TIFF 2015 | Louder Than Bombs (Joachim Trier, Norway/ France/ Denmark)—Special Presentations

louder-than-bombs

By Müge Turan

Norwegian director Joachim Trier’s leaden English-language debut is a study of a dysfunctional family in turmoil, surveying grief, lack of communication and painful secrets (as well as the generational gap) between a schoolteacher father (Gabriel Byrne) and his sons (Jesse Eisenberg and Devin Druid) as they cope with the loss of the family’s matriarch, a famed war photographer (Isabelle Huppert) who, three years after perishing in a car accident, is about to have her life’s work celebrated in an exhibition.

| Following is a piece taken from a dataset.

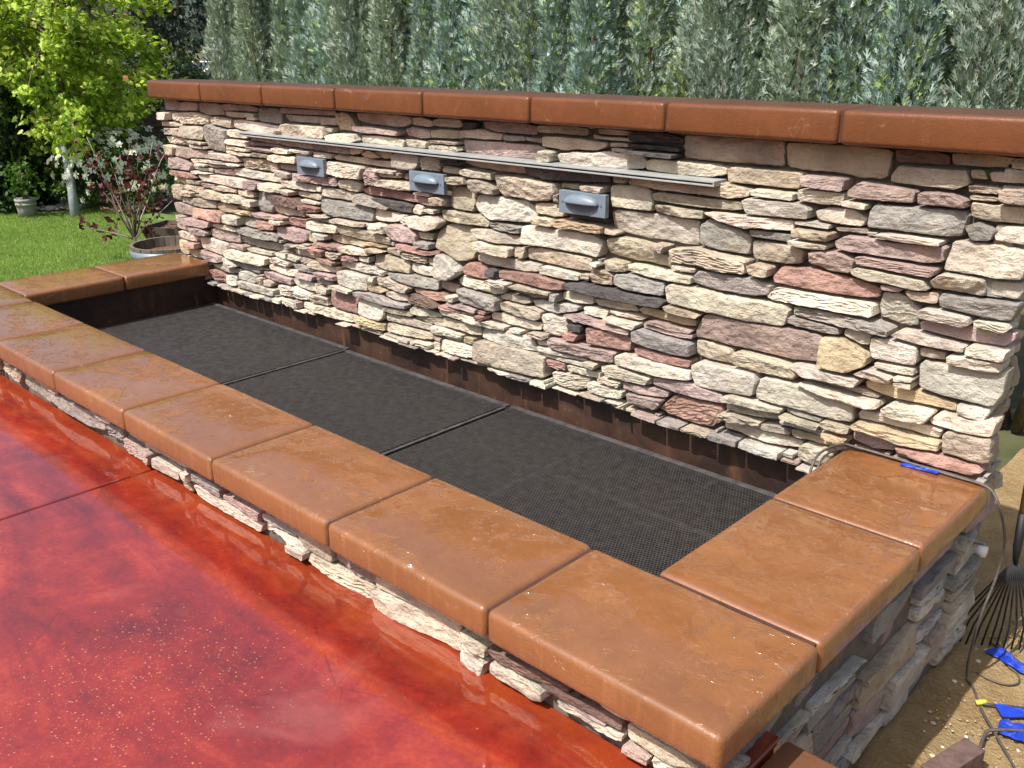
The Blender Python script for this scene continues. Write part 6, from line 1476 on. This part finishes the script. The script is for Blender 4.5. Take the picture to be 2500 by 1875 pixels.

Much of the drama is drawn from memory and images, with the exhibition functioning as a catalyst for the release of painful supressed feelings.

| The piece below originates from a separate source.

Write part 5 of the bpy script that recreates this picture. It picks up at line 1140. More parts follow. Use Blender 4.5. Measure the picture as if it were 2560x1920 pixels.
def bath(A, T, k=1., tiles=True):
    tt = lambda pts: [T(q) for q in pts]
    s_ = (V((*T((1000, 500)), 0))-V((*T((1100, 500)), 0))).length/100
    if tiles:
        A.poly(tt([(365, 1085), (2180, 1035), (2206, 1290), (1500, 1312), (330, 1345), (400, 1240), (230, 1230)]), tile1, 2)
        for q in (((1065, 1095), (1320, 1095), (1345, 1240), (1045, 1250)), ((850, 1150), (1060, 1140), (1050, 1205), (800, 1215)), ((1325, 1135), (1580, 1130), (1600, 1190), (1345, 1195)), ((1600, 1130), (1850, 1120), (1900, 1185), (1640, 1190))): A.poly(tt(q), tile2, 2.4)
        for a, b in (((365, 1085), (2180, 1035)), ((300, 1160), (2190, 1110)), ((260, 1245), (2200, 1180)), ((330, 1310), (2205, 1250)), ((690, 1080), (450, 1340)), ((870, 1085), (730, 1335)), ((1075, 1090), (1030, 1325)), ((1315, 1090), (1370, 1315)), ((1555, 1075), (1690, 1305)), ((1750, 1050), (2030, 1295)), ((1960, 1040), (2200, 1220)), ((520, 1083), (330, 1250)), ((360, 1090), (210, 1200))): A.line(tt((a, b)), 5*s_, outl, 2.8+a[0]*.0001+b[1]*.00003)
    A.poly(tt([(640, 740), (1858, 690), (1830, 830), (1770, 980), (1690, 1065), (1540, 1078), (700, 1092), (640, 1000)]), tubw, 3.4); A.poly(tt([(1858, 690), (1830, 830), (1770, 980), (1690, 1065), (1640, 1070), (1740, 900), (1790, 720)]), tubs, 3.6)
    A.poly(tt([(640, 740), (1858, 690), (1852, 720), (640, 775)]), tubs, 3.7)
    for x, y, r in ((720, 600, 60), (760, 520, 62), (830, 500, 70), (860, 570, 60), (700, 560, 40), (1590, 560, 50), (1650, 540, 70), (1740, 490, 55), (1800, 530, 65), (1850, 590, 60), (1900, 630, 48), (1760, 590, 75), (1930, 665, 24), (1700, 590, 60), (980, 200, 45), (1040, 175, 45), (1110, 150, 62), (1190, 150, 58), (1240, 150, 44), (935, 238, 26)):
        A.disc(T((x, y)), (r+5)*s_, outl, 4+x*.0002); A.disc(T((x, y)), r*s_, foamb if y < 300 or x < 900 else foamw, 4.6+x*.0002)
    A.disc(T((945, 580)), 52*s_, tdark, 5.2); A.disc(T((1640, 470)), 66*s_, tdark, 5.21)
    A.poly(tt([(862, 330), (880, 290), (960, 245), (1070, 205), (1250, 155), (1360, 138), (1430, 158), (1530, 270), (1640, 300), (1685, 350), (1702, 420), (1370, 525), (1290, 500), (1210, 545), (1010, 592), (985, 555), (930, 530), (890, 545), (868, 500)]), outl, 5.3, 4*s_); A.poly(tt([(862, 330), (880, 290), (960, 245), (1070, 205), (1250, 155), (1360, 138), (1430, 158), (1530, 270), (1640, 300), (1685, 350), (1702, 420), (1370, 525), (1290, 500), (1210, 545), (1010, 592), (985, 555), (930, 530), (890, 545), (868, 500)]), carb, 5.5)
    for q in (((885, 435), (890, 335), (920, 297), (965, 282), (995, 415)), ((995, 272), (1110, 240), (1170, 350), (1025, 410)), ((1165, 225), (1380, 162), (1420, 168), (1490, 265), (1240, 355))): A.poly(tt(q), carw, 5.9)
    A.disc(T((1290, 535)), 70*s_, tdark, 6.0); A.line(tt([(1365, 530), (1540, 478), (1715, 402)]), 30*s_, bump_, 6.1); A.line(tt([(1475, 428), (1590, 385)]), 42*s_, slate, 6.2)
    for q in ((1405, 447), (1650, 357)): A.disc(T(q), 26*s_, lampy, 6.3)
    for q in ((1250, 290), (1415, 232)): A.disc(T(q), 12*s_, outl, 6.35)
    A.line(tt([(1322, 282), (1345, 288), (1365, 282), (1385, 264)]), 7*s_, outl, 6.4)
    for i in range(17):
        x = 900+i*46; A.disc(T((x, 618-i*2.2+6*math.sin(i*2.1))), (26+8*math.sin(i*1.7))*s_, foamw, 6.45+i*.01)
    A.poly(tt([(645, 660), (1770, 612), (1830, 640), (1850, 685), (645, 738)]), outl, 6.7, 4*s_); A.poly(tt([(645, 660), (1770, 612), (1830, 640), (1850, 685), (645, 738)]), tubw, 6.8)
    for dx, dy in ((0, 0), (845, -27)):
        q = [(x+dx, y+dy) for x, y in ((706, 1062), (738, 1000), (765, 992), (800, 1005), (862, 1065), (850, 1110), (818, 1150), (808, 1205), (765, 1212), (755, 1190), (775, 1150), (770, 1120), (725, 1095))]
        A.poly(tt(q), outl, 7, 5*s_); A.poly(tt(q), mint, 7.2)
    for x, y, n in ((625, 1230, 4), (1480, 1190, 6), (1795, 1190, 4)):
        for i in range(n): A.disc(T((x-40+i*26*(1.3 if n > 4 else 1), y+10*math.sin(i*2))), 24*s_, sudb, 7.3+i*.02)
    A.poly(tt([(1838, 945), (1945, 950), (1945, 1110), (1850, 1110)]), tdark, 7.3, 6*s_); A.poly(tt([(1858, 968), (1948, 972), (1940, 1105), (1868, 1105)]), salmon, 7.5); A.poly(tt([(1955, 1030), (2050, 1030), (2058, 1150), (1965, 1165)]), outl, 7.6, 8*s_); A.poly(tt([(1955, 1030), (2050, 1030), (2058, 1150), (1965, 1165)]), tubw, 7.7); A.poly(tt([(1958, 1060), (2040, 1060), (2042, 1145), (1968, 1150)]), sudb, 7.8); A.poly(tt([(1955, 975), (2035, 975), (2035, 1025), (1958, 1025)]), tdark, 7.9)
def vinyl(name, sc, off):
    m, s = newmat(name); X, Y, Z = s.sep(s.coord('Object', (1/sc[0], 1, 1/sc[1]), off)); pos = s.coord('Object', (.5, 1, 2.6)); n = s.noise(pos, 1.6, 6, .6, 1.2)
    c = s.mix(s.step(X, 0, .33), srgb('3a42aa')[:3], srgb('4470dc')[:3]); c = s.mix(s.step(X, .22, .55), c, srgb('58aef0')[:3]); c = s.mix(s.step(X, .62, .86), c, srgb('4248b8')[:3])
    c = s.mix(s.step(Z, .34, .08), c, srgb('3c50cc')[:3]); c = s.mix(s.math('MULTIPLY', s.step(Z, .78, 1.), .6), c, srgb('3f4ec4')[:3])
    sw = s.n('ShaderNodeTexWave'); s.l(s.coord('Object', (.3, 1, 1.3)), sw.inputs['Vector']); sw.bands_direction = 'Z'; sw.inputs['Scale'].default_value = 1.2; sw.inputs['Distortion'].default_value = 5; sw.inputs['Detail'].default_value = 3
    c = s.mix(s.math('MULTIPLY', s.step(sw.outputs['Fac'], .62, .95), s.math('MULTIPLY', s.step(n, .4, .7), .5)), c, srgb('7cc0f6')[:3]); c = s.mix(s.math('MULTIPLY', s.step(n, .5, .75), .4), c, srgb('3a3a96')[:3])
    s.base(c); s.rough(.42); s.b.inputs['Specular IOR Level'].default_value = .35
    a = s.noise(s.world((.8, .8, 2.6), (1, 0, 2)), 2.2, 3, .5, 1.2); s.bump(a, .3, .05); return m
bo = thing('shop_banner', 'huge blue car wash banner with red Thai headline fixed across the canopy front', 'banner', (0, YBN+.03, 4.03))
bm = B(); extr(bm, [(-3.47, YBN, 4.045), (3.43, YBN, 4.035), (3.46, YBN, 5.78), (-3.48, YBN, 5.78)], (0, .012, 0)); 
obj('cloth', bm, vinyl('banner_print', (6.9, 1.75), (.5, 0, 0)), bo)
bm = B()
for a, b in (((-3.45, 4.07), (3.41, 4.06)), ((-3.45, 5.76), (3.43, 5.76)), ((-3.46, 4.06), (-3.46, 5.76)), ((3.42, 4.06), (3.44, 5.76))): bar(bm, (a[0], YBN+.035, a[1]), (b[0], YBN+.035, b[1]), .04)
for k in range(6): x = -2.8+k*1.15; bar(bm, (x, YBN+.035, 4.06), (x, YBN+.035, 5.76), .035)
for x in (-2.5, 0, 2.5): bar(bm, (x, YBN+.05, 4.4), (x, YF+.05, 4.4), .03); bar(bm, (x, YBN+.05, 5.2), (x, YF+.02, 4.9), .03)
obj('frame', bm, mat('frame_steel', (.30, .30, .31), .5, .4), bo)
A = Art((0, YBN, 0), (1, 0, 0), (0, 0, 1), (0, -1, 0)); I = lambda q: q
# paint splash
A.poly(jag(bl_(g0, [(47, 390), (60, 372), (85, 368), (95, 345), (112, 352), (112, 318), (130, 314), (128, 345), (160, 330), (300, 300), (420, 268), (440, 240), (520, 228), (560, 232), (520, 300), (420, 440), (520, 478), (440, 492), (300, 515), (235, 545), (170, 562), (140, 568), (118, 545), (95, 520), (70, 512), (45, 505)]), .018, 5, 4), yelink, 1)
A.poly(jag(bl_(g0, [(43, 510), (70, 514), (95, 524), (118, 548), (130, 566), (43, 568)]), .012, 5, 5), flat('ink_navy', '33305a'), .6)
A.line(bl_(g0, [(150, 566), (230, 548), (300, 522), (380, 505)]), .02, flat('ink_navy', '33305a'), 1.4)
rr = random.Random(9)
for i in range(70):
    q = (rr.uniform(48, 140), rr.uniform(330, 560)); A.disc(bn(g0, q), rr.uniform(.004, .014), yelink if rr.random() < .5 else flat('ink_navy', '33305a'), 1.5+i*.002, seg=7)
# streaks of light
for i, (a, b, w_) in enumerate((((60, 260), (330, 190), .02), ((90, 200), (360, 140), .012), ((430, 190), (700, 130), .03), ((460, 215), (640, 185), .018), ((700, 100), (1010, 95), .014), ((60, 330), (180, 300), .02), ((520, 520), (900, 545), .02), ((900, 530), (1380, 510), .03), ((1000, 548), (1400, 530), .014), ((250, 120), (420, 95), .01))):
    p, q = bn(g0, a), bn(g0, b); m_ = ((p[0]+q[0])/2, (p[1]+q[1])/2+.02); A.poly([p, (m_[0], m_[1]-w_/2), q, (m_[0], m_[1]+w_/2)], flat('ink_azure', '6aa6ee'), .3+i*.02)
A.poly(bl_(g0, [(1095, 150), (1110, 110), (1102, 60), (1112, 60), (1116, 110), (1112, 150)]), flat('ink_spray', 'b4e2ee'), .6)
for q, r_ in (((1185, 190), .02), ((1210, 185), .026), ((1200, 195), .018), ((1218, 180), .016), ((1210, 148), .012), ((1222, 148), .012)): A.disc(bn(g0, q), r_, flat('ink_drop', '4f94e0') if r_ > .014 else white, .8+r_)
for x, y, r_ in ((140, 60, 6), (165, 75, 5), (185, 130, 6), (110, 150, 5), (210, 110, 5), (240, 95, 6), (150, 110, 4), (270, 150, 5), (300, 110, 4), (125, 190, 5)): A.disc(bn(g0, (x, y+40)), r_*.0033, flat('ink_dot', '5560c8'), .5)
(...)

The family never quite coheres, and the scenes with Byrne’s overdetermined yet underdeveloped character are especially unconvincing. In keeping with the youth-oriented interests of Trier’s breakthrough Reprise (2006), Druid’s coming-of-age trajectory fares better; in fact, he’s essentially the only real character in the film. The story fixates on questions regarding the verity of the family’s official history, emphasizing the moral and psychological dilemma emerging from the schism between image and reality. Ultimately, the film is loaded with too many themes that can’t be unified in any satisfying way. Indeed, Louder Than Bombs is an apt title for a drama so disorganized and fraught with bombast. There are enough emotionally intelligent fragments to lure you in during the film’s more ambiguous first half, but Trier pushes the bathos until it simply becomes too clamorous by half.